* _Exercise details_
Your task is to write out the complete listing exactly as it is shown.

-- BEGIN --

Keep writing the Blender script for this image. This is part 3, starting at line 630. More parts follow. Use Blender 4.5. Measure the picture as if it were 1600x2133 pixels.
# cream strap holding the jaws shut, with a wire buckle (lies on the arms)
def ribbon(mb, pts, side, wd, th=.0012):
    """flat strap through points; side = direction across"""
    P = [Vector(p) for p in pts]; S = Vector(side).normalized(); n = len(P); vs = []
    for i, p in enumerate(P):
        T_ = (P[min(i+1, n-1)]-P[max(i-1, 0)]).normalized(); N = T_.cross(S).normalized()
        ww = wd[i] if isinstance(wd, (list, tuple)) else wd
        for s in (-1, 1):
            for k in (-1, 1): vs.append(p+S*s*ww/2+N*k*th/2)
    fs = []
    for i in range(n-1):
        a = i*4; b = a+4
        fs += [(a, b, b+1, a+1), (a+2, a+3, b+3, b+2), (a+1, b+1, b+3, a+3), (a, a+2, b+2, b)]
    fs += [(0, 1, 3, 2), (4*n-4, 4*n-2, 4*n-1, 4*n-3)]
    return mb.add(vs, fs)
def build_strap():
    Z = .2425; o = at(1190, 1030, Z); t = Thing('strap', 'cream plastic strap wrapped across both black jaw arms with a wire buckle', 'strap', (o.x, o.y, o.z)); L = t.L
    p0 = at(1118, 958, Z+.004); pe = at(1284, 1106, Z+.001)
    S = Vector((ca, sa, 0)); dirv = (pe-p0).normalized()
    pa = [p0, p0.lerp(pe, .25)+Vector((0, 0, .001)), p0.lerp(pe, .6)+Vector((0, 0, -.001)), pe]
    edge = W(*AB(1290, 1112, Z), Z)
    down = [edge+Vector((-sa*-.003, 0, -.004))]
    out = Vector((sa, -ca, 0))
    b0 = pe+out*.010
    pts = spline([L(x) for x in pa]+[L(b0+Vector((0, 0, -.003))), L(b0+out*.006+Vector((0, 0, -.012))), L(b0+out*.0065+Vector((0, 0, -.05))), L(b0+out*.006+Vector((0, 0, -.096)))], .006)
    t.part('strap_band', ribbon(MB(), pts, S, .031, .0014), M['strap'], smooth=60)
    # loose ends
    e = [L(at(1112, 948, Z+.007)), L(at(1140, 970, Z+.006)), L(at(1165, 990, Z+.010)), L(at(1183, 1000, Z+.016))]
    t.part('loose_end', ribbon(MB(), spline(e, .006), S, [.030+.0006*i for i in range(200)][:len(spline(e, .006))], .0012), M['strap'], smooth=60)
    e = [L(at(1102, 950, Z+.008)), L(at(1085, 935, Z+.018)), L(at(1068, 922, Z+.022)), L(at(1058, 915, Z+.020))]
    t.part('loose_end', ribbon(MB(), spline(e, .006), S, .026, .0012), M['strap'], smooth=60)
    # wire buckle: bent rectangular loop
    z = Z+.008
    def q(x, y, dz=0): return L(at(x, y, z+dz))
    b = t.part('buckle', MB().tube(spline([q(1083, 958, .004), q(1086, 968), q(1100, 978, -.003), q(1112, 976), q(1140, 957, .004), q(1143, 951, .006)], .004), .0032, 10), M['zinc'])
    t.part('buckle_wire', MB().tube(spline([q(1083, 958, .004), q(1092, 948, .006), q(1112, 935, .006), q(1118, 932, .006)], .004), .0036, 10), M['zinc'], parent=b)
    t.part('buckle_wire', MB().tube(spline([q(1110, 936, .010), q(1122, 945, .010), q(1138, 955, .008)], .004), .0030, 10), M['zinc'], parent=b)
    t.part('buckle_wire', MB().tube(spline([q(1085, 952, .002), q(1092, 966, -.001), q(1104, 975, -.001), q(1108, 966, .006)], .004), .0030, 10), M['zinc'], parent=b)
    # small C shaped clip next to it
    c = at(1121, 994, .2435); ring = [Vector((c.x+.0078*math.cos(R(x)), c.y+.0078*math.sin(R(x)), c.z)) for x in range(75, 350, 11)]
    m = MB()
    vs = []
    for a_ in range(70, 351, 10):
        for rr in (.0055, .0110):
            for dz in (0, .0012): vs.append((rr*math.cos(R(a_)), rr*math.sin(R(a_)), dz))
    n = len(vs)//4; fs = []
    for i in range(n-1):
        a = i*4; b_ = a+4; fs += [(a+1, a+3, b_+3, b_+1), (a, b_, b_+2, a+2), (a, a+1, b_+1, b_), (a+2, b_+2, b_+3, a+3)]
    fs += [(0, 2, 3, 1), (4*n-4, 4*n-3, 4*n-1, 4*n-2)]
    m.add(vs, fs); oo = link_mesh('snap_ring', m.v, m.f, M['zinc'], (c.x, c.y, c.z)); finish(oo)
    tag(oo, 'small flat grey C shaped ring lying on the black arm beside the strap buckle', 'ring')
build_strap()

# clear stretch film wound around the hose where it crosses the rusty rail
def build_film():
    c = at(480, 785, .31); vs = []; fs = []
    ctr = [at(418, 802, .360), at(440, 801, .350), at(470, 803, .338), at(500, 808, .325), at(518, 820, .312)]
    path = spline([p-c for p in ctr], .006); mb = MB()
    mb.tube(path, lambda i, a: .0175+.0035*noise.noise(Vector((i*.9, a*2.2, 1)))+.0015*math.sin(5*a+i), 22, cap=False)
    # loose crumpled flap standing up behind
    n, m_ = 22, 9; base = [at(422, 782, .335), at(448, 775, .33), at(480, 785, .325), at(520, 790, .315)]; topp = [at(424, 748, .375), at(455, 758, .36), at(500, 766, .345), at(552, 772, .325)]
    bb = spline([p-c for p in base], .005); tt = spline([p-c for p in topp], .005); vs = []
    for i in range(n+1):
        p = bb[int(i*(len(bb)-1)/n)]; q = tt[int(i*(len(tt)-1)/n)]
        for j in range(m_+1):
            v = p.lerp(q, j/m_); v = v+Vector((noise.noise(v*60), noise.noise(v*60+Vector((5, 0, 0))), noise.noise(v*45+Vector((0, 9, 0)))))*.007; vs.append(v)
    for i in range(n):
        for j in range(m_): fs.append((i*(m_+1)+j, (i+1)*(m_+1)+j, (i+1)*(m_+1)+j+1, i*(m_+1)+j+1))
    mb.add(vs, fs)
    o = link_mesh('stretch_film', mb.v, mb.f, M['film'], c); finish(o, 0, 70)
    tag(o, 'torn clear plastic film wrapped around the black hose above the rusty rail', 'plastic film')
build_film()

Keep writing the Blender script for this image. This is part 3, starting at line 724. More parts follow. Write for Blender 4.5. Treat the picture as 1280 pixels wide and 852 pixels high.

-- END --

* _Response_
Keep writing the Blender script for this image. This is part 3, starting at line 630. More parts follow. Use Blender 4.5. Measure the picture as if it were 1600x2133 pixels.
# cream strap holding the jaws shut, with a wire buckle (lies on the arms)
def ribbon(mb, pts, side, wd, th=.0012):
    """flat strap through points; side = direction across"""
    P = [Vector(p) for p in pts]; S = Vector(side).normalized(); n = len(P); vs = []
    for i, p in enumerate(P):
        T_ = (P[min(i+1, n-1)]-P[max(i-1, 0)]).normalized(); N = T_.cross(S).normalized()
        ww = wd[i] if isinstance(wd, (list, tuple)) else wd
        for s in (-1, 1):
            for k in (-1, 1): vs.append(p+S*s*ww/2+N*k*th/2)
    fs = []
    for i in range(n-1):
        a = i*4; b = a+4
        fs += [(a, b, b+1, a+1), (a+2, a+3, b+3, b+2), (a+1, b+1, b+3, a+3), (a, a+2, b+2, b)]
    fs += [(0, 1, 3, 2), (4*n-4, 4*n-2, 4*n-1, 4*n-3)]
    return mb.add(vs, fs)
def build_strap():
    Z = .2425; o = at(1190, 1030, Z); t = Thing('strap', 'cream plastic strap wrapped across both black jaw arms with a wire buckle', 'strap', (o.x, o.y, o.z)); L = t.L
    p0 = at(1118, 958, Z+.004); pe = at(1284, 1106, Z+.001)
    S = Vector((ca, sa, 0)); dirv = (pe-p0).normalized()
    pa = [p0, p0.lerp(pe, .25)+Vector((0, 0, .001)), p0.lerp(pe, .6)+Vector((0, 0, -.001)), pe]
    edge = W(*AB(1290, 1112, Z), Z)
    down = [edge+Vector((-sa*-.003, 0, -.004))]
    out = Vector((sa, -ca, 0))
    b0 = pe+out*.010
    pts = spline([L(x) for x in pa]+[L(b0+Vector((0, 0, -.003))), L(b0+out*.006+Vector((0, 0, -.012))), L(b0+out*.0065+Vector((0, 0, -.05))), L(b0+out*.006+Vector((0, 0, -.096)))], .006)
    t.part('strap_band', ribbon(MB(), pts, S, .031, .0014), M['strap'], smooth=60)
    # loose ends
    e = [L(at(1112, 948, Z+.007)), L(at(1140, 970, Z+.006)), L(at(1165, 990, Z+.010)), L(at(1183, 1000, Z+.016))]
    t.part('loose_end', ribbon(MB(), spline(e, .006), S, [.030+.0006*i for i in range(200)][:len(spline(e, .006))], .0012), M['strap'], smooth=60)
    e = [L(at(1102, 950, Z+.008)), L(at(1085, 935, Z+.018)), L(at(1068, 922, Z+.022)), L(at(1058, 915, Z+.020))]
    t.part('loose_end', ribbon(MB(), spline(e, .006), S, .026, .0012), M['strap'], smooth=60)
    # wire buckle: bent rectangular loop
    z = Z+.008
    def q(x, y, dz=0): return L(at(x, y, z+dz))
    b = t.part('buckle', MB().tube(spline([q(1083, 958, .004), q(1086, 968), q(1100, 978, -.003), q(1112, 976), q(1140, 957, .004), q(1143, 951, .006)], .004), .0032, 10), M['zinc'])
    t.part('buckle_wire', MB().tube(spline([q(1083, 958, .004), q(1092, 948, .006), q(1112, 935, .006), q(1118, 932, .006)], .004), .0036, 10), M['zinc'], parent=b)
    t.part('buckle_wire', MB().tube(spline([q(1110, 936, .010), q(1122, 945, .010), q(1138, 955, .008)], .004), .0030, 10), M['zinc'], parent=b)
    t.part('buckle_wire', MB().tube(spline([q(1085, 952, .002), q(1092, 966, -.001), q(1104, 975, -.001), q(1108, 966, .006)], .004), .0030, 10), M['zinc'], parent=b)
    # small C shaped clip next to it
    c = at(1121, 994, .2435); ring = [Vector((c.x+.0078*math.cos(R(x)), c.y+.0078*math.sin(R(x)), c.z)) for x in range(75, 350, 11)]
    m = MB()
    vs = []
    for a_ in range(70, 351, 10):
        for rr in (.0055, .0110):
            for dz in (0, .0012): vs.append((rr*math.cos(R(a_)), rr*math.sin(R(a_)), dz))
    n = len(vs)//4; fs = []
    for i in range(n-1):
        a = i*4; b_ = a+4; fs += [(a+1, a+3, b_+3, b_+1), (a, b_, b_+2, a+2), (a, a+1, b_+1, b_), (a+2, b_+2, b_+3, a+3)]
    fs += [(0, 2, 3, 1), (4*n-4, 4*n-3, 4*n-1, 4*n-2)]
    m.add(vs, fs); oo = link_mesh('snap_ring', m.v, m.f, M['zinc'], (c.x, c.y, c.z)); finish(oo)
    tag(oo, 'small flat grey C shaped ring lying on the black arm beside the strap buckle', 'ring')
build_strap()

# clear stretch film wound around the hose where it crosses the rusty rail
def build_film():
    c = at(480, 785, .31); vs = []; fs = []
    ctr = [at(418, 802, .360), at(440, 801, .350), at(470, 803, .338), at(500, 808, .325), at(518, 820, .312)]
    path = spline([p-c for p in ctr], .006); mb = MB()
    mb.tube(path, lambda i, a: .0175+.0035*noise.noise(Vector((i*.9, a*2.2, 1)))+.0015*math.sin(5*a+i), 22, cap=False)
    # loose crumpled flap standing up behind
    n, m_ = 22, 9; base = [at(422, 782, .335), at(448, 775, .33), at(480, 785, .325), at(520, 790, .315)]; topp = [at(424, 748, .375), at(455, 758, .36), at(500, 766, .345), at(552, 772, .325)]
    bb = spline([p-c for p in base], .005); tt = spline([p-c for p in topp], .005); vs = []
    for i in range(n+1):
        p = bb[int(i*(len(bb)-1)/n)]; q = tt[int(i*(len(tt)-1)/n)]
        for j in range(m_+1):
            v = p.lerp(q, j/m_); v = v+Vector((noise.noise(v*60), noise.noise(v*60+Vector((5, 0, 0))), noise.noise(v*45+Vector((0, 9, 0)))))*.007; vs.append(v)
    for i in range(n):
        for j in range(m_): fs.append((i*(m_+1)+j, (i+1)*(m_+1)+j, (i+1)*(m_+1)+j+1, i*(m_+1)+j+1))
    mb.add(vs, fs)
    o = link_mesh('stretch_film', mb.v, mb.f, M['film'], c); finish(o, 0, 70)
    tag(o, 'torn clear plastic film wrapped around the black hose above the rusty rail', 'plastic film')
build_film()

Keep writing the Blender script for this image. This is part 3, starting at line 724. More parts follow. Write for Blender 4.5. Treat the picture as 1280 pixels wide and 852 pixels high.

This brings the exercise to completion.